Electrical – Potential wall socket fault

electricalgroundingoutletswiring

I'm remodeling a room and sorting up a rat's nest of questionable electrical practices… boxes hiding in the wall, wall fixtures being used to branch circuits, etc.

At this point, all of the hard stuff is done, and I'm puzzled by what I thought was the simplest part of the job — replacing a cracked wall outlet. After testing everything and turning the power on, the surge suppressor attached to the outlet indicates a wiring fault.

Here's what I've done so far:

  • Triple-checked the connection to the socket and ground.
  • Verified that the circuit is properly grounded.
  • Checked other outlets terminating in the same place.
  • Tested the outlet with a testing device (checks clean)

Any ideas where to go with this?

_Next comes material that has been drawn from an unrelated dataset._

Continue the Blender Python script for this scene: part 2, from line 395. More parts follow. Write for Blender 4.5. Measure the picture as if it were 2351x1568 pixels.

I'm thinking:

  • Bad surge suppressor?
  • Defective outlet?
  • Damage to cable in the wall?

Best Answer

get a cheep volt meter and see if ground to neutral is 0 ground to hot is 115-120 and if hot to neutral is 115-120 if ground does not match neutral or there is voltage between ground and neutral there is a problem. I have a outlet that gets 50v between neutral and ground but the other 2 are normal. the electrician who put that in there some how managed to also flip the hot and neutral in the walls so that both breaker side and wall side look like they are wired properly but are reversed. a cheep volt meter is 15-40$. the battery units are pretty decent at telling you there is some kind of problem but not what it is. duno about surge bars though.